Exercise instructions:
Your task is to transcribe, without alteration, the lines from the top of the material below through the line bearing "bpy.data.objects.remove(o)", inclusive.

Recorded data:
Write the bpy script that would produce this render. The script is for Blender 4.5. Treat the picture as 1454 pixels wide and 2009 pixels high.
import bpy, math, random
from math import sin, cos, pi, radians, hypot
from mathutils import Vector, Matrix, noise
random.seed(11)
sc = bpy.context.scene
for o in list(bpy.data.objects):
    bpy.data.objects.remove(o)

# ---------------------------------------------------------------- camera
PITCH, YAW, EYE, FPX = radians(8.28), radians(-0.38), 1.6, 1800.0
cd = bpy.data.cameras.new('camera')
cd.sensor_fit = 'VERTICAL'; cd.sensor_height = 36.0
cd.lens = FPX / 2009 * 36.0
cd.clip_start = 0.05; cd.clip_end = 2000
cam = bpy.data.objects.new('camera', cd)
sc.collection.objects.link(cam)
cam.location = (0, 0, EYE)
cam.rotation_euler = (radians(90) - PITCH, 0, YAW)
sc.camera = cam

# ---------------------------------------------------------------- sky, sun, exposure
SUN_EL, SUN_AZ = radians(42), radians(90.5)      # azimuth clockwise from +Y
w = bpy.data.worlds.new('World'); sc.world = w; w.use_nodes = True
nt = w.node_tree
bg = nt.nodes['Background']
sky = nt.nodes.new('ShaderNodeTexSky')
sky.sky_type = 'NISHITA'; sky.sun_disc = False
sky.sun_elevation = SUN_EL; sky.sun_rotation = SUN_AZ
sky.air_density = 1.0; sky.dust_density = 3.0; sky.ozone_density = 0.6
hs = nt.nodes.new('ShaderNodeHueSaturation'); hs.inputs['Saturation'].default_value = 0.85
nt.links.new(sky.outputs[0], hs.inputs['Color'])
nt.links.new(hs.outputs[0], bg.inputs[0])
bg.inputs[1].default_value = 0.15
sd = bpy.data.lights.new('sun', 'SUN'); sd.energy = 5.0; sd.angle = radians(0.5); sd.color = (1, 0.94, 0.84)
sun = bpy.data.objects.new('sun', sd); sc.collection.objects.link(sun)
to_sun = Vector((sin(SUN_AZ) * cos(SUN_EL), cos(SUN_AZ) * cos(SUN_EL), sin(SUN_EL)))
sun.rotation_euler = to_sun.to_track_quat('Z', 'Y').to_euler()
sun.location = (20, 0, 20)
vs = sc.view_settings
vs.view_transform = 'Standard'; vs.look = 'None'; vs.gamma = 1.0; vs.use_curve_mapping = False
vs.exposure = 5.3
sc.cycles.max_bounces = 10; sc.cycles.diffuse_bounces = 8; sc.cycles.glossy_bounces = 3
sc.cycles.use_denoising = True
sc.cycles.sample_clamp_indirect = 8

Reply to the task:
Write the bpy script that would produce this render. The script is for Blender 4.5. Treat the picture as 1454 pixels wide and 2009 pixels high.
import bpy, math, random
from math import sin, cos, pi, radians, hypot
from mathutils import Vector, Matrix, noise
random.seed(11)
sc = bpy.context.scene
for o in list(bpy.data.objects):
    bpy.data.objects.remove(o)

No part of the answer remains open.